Showing that any tree has a separator vertex such that the size of the separated components is at most $\lfloor\frac{k}{n}V(G)\rfloor$

Question

The task is to show that one can always find such a separator vertex in a tree $T$ such that the created components have a size of at most $\lfloor\frac{k}{n}V(G)\rfloor, \frac{k}{n} \in (0, 1)$ in terms of the vertices. As an example let us consider, say, $\frac{k}{n} = \frac{2}{3}$. Edit: As @Mike Earnest pointed out, $\frac{k}{n}$ should be greater than $\frac{1}{2}$.

My current best idea for the proof is to use some sort of a search algorithm, that starts from a leaf node of the tree $T$ and investigates the number of paths of length $1,2,\dots,k$ from that root node of the search. The main idea is to record how many nodes have been encountered, and once that number is equal to $\lfloor\frac{2}{3}V(G)\rfloor$ the search is terminated. By problem with the proof is that I have no way of knowing that the separation vertex is really encountered from the chosen root vertex of the algorithms, once the number of found vertices is $= \lfloor\frac{2}{3}V(G)\rfloor$.

I have a hunch that there are some general graph properties that I don't know, which would turn this problem to an easy one.

Answer 1

I think the easiest way to prove this is with a minimality argument.

Let $T = (V,E)$ be our tree, and for any vertex $u\in V$, define the function $C:V\rightarrow \mathbb{N}$ that gives you the max number of vertices in a connected component of $T-u$: $$C(u) = \max\{|V(T')| : T' \text{ a connected component of } T-u\}$$

For our proof, we will assume to the contrary that $C(u) > \lfloor\frac{2}{3}|V|\rfloor$ for every vertex $u\in V$. We now choose a vertex $v$ that minimises $C(v)$. In other words, $C(v) \leq C(u)$ for all $u\in V$.

Since $C(v)> \lfloor\frac{2}{3}|V|\rfloor$, there is a connected component $T_1$ of $T-v$ with more than $\lfloor\frac{2}{3}|V|\rfloor$ vertices.
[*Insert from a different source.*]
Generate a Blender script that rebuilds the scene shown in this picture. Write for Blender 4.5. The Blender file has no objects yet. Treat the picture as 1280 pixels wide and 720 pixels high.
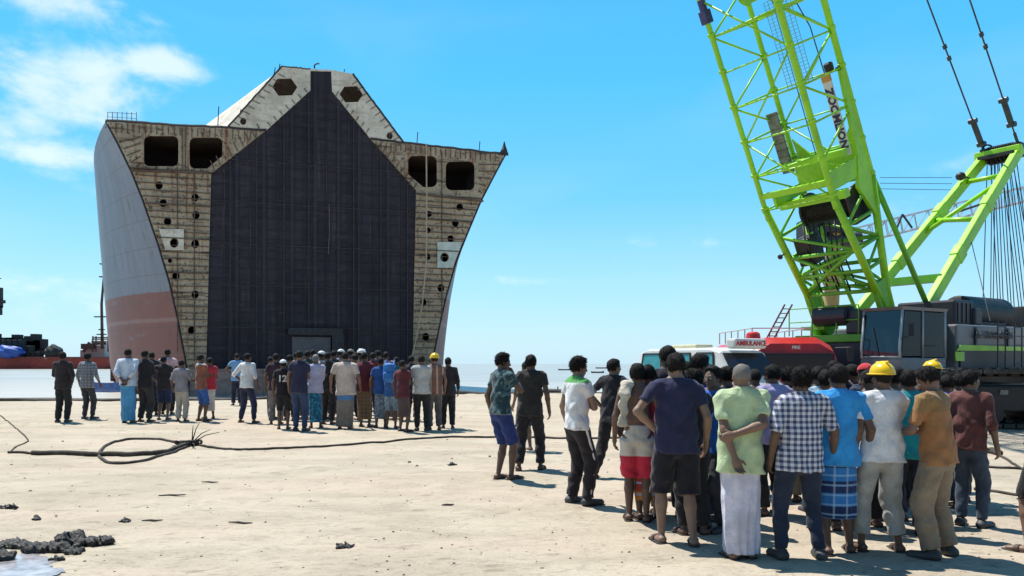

This component is connected to the vertex $v$ by an edge $vw$ for some vertex $w$ in $T_1$ (see the picture). The edge $vw$ is a cut-edge (as every edge in a tree is), and we denote by $T_2$ the component of $T-vw$ that contains $v$. Observe that $|V(T_2)| < \frac{1}{3}|V|$ since $|V(T_2)| > \lfloor\frac{2}{3}|V|\rfloor$.

But now we can find a contradiction! Since every component of $T-w$ is either $T_2$, or a proper subgraph of $T_1$, we must have that $C(w) < C(v)$, contradicting the minimality of $v$, and completing the proof.

---

As an aside, this is the same rough idea as is used in the famous Lipton and Tarjan separator theorem for planar graphs (although the argument they use is a lot more sophisticated).

Answer 2

The theorem is false when $|V(G)|=2$ as there is no separator vertex. We assume that $|V(G)|>2$. Then there is a vertex of degree $>1$, and we can assume that $V$ is rooted at such a vertex.

Let $M=<\left\lfloor\frac{2}{3}V(G)\right\rfloor$. Consider the subtrees rooted at the children of the root. If all have at most $M$ vertices, then the root is the required separator vertex. If not, exactly one subtree $T$ has more than $M$ vertices. Root $V$ at the root of $T$ and repeat. In this step, the largest subtree must have fewer vertices than in the first step, because it is either a proper subtree of $T$ or it has one more more vertex than $V\setminus T$. Therefore, this process must stop.

I just waved my hands to prove that the size of the largest subtree decreases; you should give an actual proof.